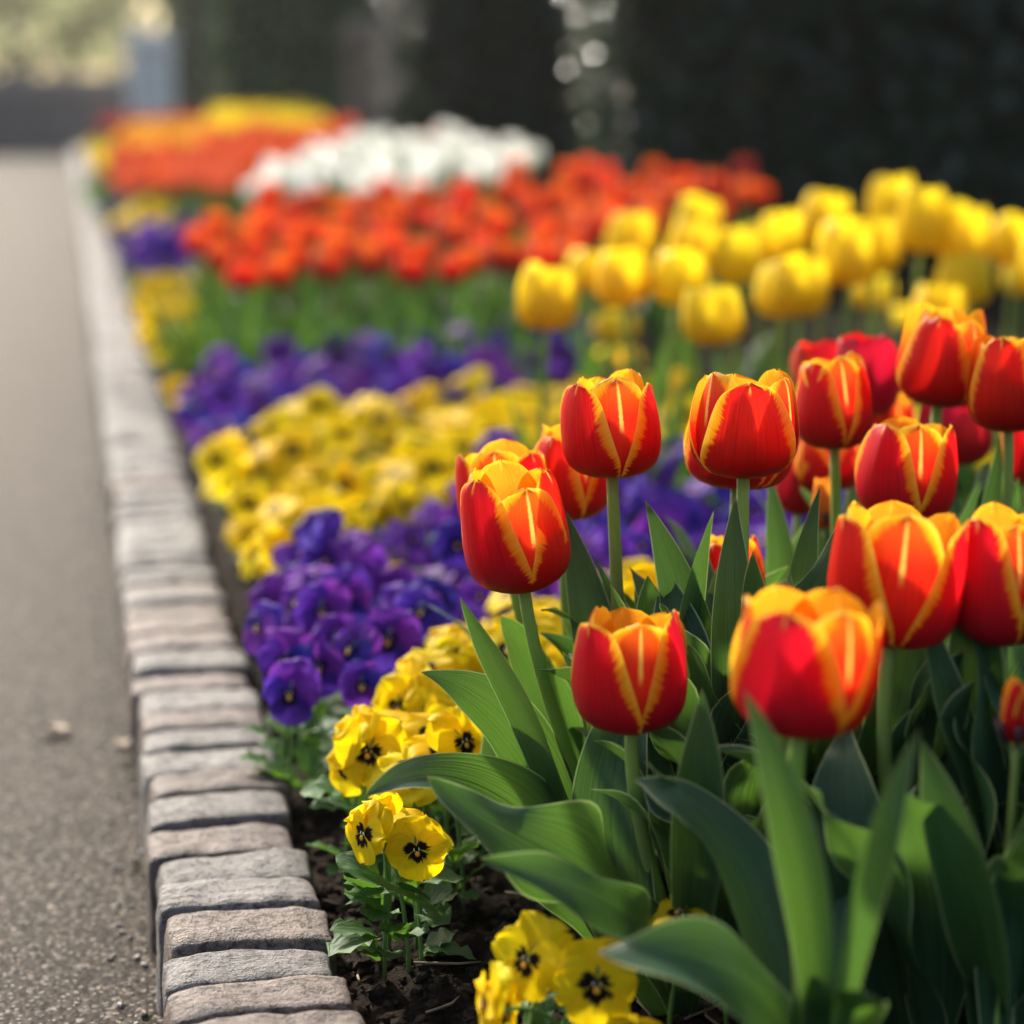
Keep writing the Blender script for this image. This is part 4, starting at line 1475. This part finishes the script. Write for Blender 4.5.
PROTO = {c: [pansy_proto(c, s + k, 7, .047, .064, .112) for k in range(5)] for c, s in (('py', 500), ('pp', 600))}
first_use = {id(p): True for v in PROTO.values() for p in v}


def place(proto, loc, rz, label, cat, group, sc=1.0):
    """the first call moves the prototype itself, later calls copy it"""
    if first_use[id(proto)]:
        first_use[id(proto)] = False
        o = proto
    else:
        o = dup(proto)
    o.location = loc
    o.rotation_euler = (0, 0, rz)
    o.scale = (sc, sc, sc)
    return tag(o, label, cat, group)


def fill_band(colour, polypx, z, step, phrase, group, sc=1.0, skip=None, jit=.25):
    poly = [(p.x, p.y) for p in (ground(x, y, z) for x, y in polypx)]
    x0, x1 = min(p[0] for p in poly), max(p[0] for p in poly)
    y0, y1 = min(p[1] for p in poly), max(p[1] for p in poly)
    row = 0
    y = y0 + step * .3
    word = {'py': 'yellow', 'pp': 'purple'}[colour]
    k = 0
    while y < y1:
        x = max(x0, KX1 + (.05 if z > .14 else .085))  * (k % 2)
        col = 0
        found = False
        while x < x1:
            px, py = max(x + U(-jit, jit) * step, KX1 + .07), y + U(-jit, jit) * step
            if inside((px, py), poly) and not (skip and skip(px, py)):
                if not found:
                    row += 1
                    found = True
                col += 1
                place(random.choice(PROTO[colour]), (px, py, soil_z(px, py)), U(-.5, .5), '%s pansy %s from the kerb, %s row of the %s' % (word, nth(col), nth(row), phrase), 'pansy', group, sc * U(.88, 1.12))
            x += step
        y += step * .88
        k += 1


def near_front(px, py):
    """keep the ground that the hand-set plants stand on"""
    for (qx, qy, r_) in HOLD:
        if (px - qx) ** 2 + (py - qy) ** 2 < r_ * r_:
            return True
    return False


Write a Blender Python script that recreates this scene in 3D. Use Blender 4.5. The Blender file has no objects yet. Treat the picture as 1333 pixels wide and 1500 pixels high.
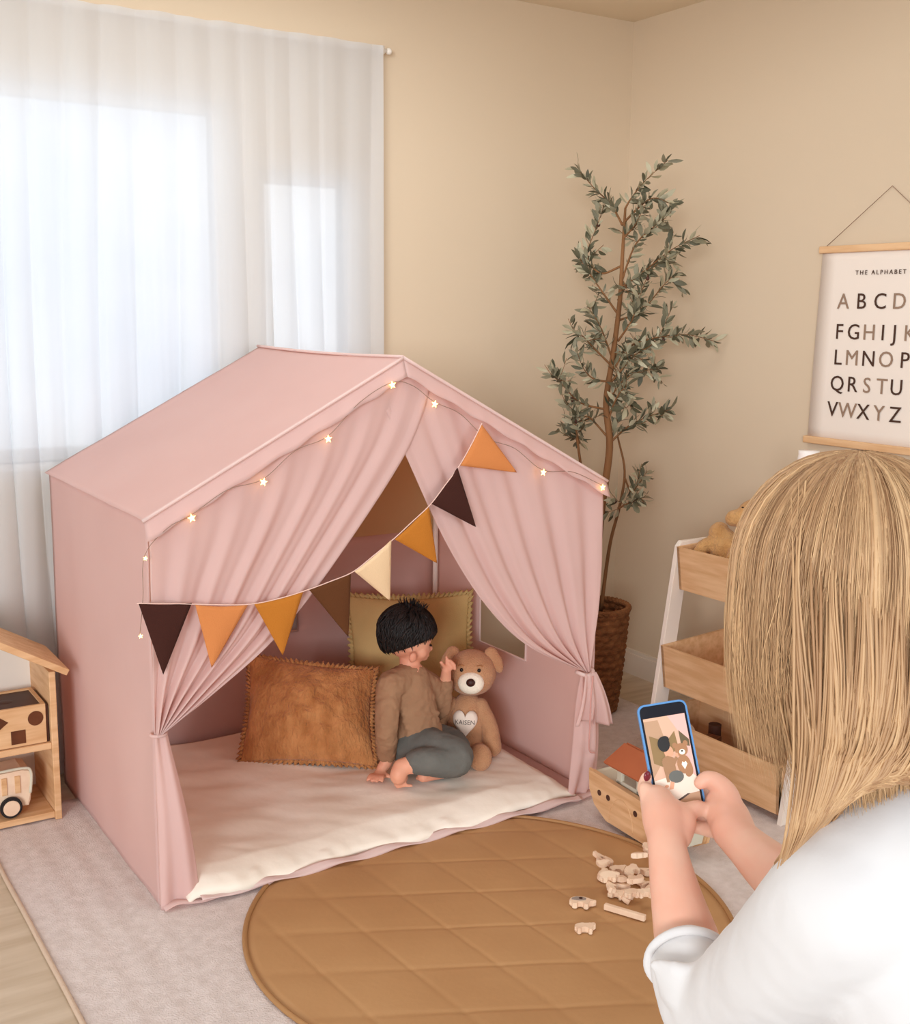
import bpy, bmesh, math, random
from mathutils import Vector, Matrix, noise
PI=math.pi; sin=math.sin; cos=math.cos
random.seed(7)
scn=bpy.context.scene; COL=scn.collection
V=Vector
# ------------------------------------------------------------------ camera basis (survey of the room)
CC=V((-.81015815,-2.56171989,1.42025767)); CR=V((.84339014,-.53718754,.01107319)); CU=V((.08152984,.1483186,.98557317)); CF=V((.53107999,.8303199,-.16888726)); FL=1704.13
def at(px,py,d): return CC+(CF+CR*((px-666.5)/FL)+CU*((750-py)/FL))*d
def onp(px,py,ax,v):
    d=at(px,py,1)-CC; return CC+d*((v-CC[ax])/d[ax])
# ------------------------------------------------------------------ materials
def lin(c): return tuple((x/255/12.92 if x/255<=.04045 else ((x/255+.055)/1.055)**2.4) for x in c)+(1,)
def mat(name,c,rough=.8,c2=None,scale=8,stretch=(1,1,1),bump=0,bscale=60,metal=0,sheen=0,trans=0,emit=0,spec=.3,sss=0,detail=4,lo=.35,hi=.65,attr=None,tcol=None):
    m=bpy.data.materials.new(name); m.use_nodes=True; nt=m.node_tree; N=nt.nodes; L=nt.links
    b=N['Principled BSDF']; out=N['Material Output']
    b.inputs['Base Color'].default_value=lin(c); b.inputs['Roughness'].default_value=rough; b.inputs['Metallic'].default_value=metal
    b.inputs['Specular IOR Level'].default_value=spec
    if sheen: b.inputs['Sheen Weight'].default_value=sheen; b.inputs['Sheen Roughness'].default_value=.5
    if sss: b.inputs['Subsurface Weight'].default_value=sss; b.inputs['Subsurface Radius'].default_value=(1,.35,.2); b.inputs['Subsurface Scale'].default_value=.012
    if emit: b.inputs['Emission Color'].default_value=lin(c); b.inputs['Emission Strength'].default_value=emit
    tc=N.new('ShaderNodeTexCoord'); mp=N.new('ShaderNodeMapping'); mp.inputs['Scale'].default_value=stretch; L.new(tc.outputs['Object'],mp.inputs['Vector'])
    if c2 is not None:
        rp=N.new('ShaderNodeValToRGB'); e=rp.color_ramp.elements
        e[0].position=lo; e[0].color=lin(c); e[1].position=hi; e[1].color=lin(c2)
        if attr:
            a=N.new('ShaderNodeAttribute'); a.attribute_name=attr; L.new(a.outputs['Fac'],rp.inputs['Fac'])
        else:
            n=N.new('ShaderNodeTexNoise'); n.inputs['Scale'].default_value=scale; n.inputs['Detail'].default_value=detail
            L.new(mp.outputs[0],n.inputs['Vector']); L.new(n.outputs['Fac'],rp.inputs['Fac'])
        L.new(rp.outputs[0],b.inputs['Base Color'])
    if bump:
        n2=N.new('ShaderNodeTexNoise'); n2.inputs['Scale'].default_value=bscale; n2.inputs['Detail'].default_value=3
        L.new(mp.outputs[0],n2.inputs['Vector']); bp=N.new('ShaderNodeBump'); bp.inputs['Strength'].default_value=bump; bp.inputs['Distance'].default_value=.01
        L.new(n2.outputs['Fac'],bp.inputs['Height']); L.new(bp.outputs[0],b.inputs['Normal'])
    if trans:
        t=N.new('ShaderNodeBsdfTranslucent'); t.inputs['Color'].default_value=lin(tcol or c); mx=N.new('ShaderNodeMixShader'); mx.inputs[0].default_value=trans
        L.new(b.outputs[0],mx.inputs[1]); L.new(t.outputs[0],mx.inputs[2]); L.new(mx.outputs[0],out.inputs['Surface'])
    return m
M=dict(
 wall=mat('wall_paint',(214,195,169),.9,bump=.02,bscale=200),
 ceil=mat('ceiling_paint',(228,214,190),.9),
 white=mat('white_paint',(235,228,218),.5),
 base=mat('baseboard_paint',(225,212,196),.5),
 floor=mat('floor_boards',(206,188,166),.6,(188,168,144),3,(1,8,1),.05,30),
 carpet=mat('rug_weave',(225,212,207),.95,(213,199,193),40,(1,1,1),.5,260,detail=8),
 rugedge=mat('rug_binding',(205,180,158),.9,bump=.3,bscale=200),
 pink=mat('pink_canvas',(237,214,209),.85,(234,210,205),5,bump=.05,bscale=400,trans=.5,tcol=(248,214,202)),
 pinkroof=mat('pink_binding',(240,222,217),.85,bump=.04,bscale=400,trans=.4,tcol=(246,206,190)),
 tan=mat('tan_canvas',(236,210,164),.85,bump=.05,bscale=400,trans=.5),
 pinkdk=mat('pink_hem',(205,150,140),.85,bump=.05,bscale=300),
 cream=mat('cream_cotton',(244,234,220),.9,(238,226,210),6,bump=.12,bscale=30),
 brownmat=mat('play_mat',(186,142,96),.6,(178,133,88),3,bump=.04,bscale=80,spec=.4),
 matedge=mat('mat_piping',(168,124,80),.6),
 fur=mat('brown_fur',(196,136,84),.95,(166,106,58),22,(1,1,.5),.8,110,sheen=.15,detail=8),
 olive=mat('olive_linen',(186,160,108),.9,(176,150,98),5,bump=.15,bscale=250),
 teddy=mat('teddy_plush',(196,146,108),.95,(188,136,98),30,bump=.5,bscale=250,sheen=.2),
 muzzle=mat('muzzle_plush',(246,234,214),.95,bump=.3,bscale=250),
 black=mat('black_plastic',(22,14,12),.25),
 nose=mat('nose_thread',(60,28,20),.5),
 heart=mat('heart_felt',(238,220,204),.95),
 ink=mat('brown_ink',(74,50,38),.8),
 inklt=mat('taupe_ink',(150,124,104),.8),
 paper=mat('poster_paper',(238,226,214),.85),
 wood=mat('light_pine',(226,184,140),.55,(206,158,112),6,(1,1,9),.05,60),
 woodx=mat('light_pine_x',(226,184,140),.55,(208,160,114),6,(1,9,9),.05,60),
 woody=mat('light_pine_y',(230,190,146),.55,(212,166,120),6,(9,1,9),.05,60),
 rackwhite=mat('rack_white',(240,228,216),.45),
 walnut=mat('walnut_face',(112,62,34),.5,(88,46,24),10,(1,8,1)),
 walnutdk=mat('walnut_lid',(84,50,38),.5,(66,38,28),10),
 bark=mat('bark',(140,98,62),.85,(110,74,44),14,(1,1,.3),.4,60),
 leaf=mat('olive_leaf',(74,72,50),.6,(188,180,150),0,attr='tone',lo=0,hi=1,spec=.5),
 basket=mat('woven_rush',(150,98,58),.8,(112,68,36),18,(1,1,3),.7,90,lo=.3,hi=.7),
 soil=mat('moss',(100,70,44),.95,bump=.6,bscale=80),
 skin=mat('skin_child',(228,168,138),.5,(218,150,122),10,sss=.12),
 skinw=mat('skin_adult',(236,192,168),.45,(230,172,148),9,sss=.15),
 hairb=mat('black_hair',(20,16,15),.5,(34,28,26),40,(1,1,.4),.3,150),
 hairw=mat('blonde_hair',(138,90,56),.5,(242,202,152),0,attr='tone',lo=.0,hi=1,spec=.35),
 scalp=mat('hair_under',(150,112,76),.7,(176,136,94),14,(1,1,.1),.3,120),
 shirtb=mat('taupe_jersey',(160,122,92),.95,(150,112,84),12,bump=.25,bscale=60),
 pants=mat('slate_cotton',(108,106,100),.95,(96,95,90),10,bump=.25,bscale=60),
 cuff=mat('slate_rib',(118,116,110),.95,bump=.3,bscale=200),
 shirtw=mat('white_knit',(222,219,218),.9,bump=.06,bscale=40,sheen=.1),
 jeans=mat('blue_denim',(96,106,124),.9,bump=.2,bscale=200),
 phonecase=mat('blue_case',(96,150,206),.35),
 phonebody=mat('phone_black',(34,36,44),.2),
 nail=mat('nail_lacquer',(120,40,50),.2),
 lip=mat('lip',(196,110,98),.5),
 cord=mat('copper_wire',(150,120,104),.5),
 string=mat('garland_tape',(226,190,176),.9),
 f_dark=mat('felt_espresso',(62,28,20),.95,bump=.2,bscale=300),
 f_tan=mat('felt_caramel',(206,128,72),.95,bump=.2,bscale=300),
 f_amber=mat('felt_amber',(184,112,36),.95,bump=.2,bscale=300),
 f_brown=mat('felt_brown',(92,52,24),.95,bump=.2,bscale=300),
 f_cream=mat('felt_cream',(232,198,158),.95,bump=.2,bscale=300),
 rust=mat('rust_paint',(176,98,62),.6,(166,90,56),8),
 sage=mat('sage_paint',(206,200,180),.6),
 animal=mat('bare_maple',(236,208,180),.6,(226,192,164),20),
 grey=mat('grey_print',(150,136,126),.7),
 tire=mat('rubber',(40,34,34),.7),
 vase=mat('white_ceramic',(244,236,230),.35),
 plush=mat('tan_plush',(206,158,102),.95,(188,138,84),20,bump=.7,bscale=150,sheen=.2),
 glass=None)
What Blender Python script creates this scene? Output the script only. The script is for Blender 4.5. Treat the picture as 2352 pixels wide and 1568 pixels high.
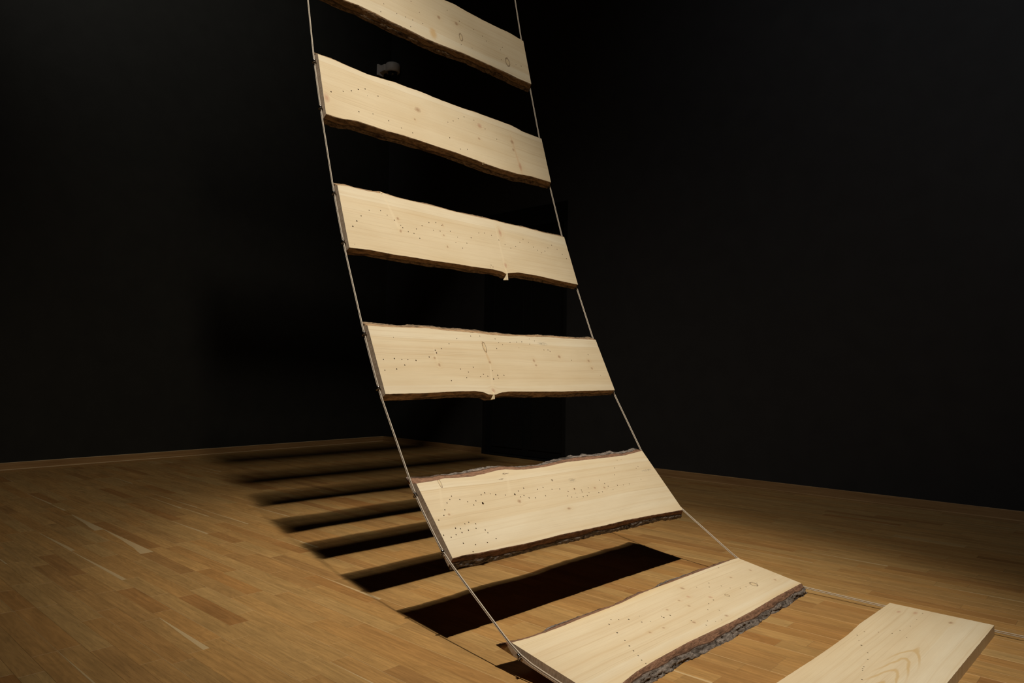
····················
**Instructions to follow**: Please restate the material above line by line, exactly, beginning at its first line and ending with the line that contains "v in PROTO.values()", without any pictures.

**Written solution**:
Keep writing the Blender script for this image. This is part 4, starting at line 1475. This part finishes the script. Write for Blender 4.5.
PROTO = {c: [pansy_proto(c, s + k, 7, .047, .064, .112) for k in range(5)] for c, s in (('py', 500), ('pp', 600))}
first_use = {id(p): True for v in PROTO.values() for p in v}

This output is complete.